In their dealing with official Yerevan, Diaspora organizations should articulate the need for more effective and stronger ties with Armenia, including, as mentioned above, through involvement in Armenia’s economic and political life. The largely disengaged status quo only benefits those among Armenia’s leadership that have own personal interests well above those of the country and the nation. Each major Diaspora organization should undertake a thorough assessment of recent developments as a prerequisite to embarking on a change to reflect the time and the needs of the nation. Failure to do so will lead to further disengagement of individual Diasporans and entire communities from Armenian issues, with potentially sizable damage to Armenia’s developmental prospects as well as national security. A search should be underway constantly for more innovative modes of engagement both with Armenia as well as with other Armenian communities world-wide.
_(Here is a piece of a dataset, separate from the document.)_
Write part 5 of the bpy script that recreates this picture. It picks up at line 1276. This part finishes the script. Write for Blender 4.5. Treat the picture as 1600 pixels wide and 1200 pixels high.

The 20 past years will not all go in vain if the Diaspora learns the lessons now and puts the necessary emphasize on what is important and what is not.

Maintaining and strengthening the Armenian identity in a globalized world will almost certainly require innovative approaches going forward. The elements of the roadmap provided in the chapter—and in fact our views offered throughout the Report—are not the ultimate wisdom on this subject. They aim to encourage stakeholders to think about a collective action toward a better, more efficient set of outcomes and for the good of the Armenian nation as a whole.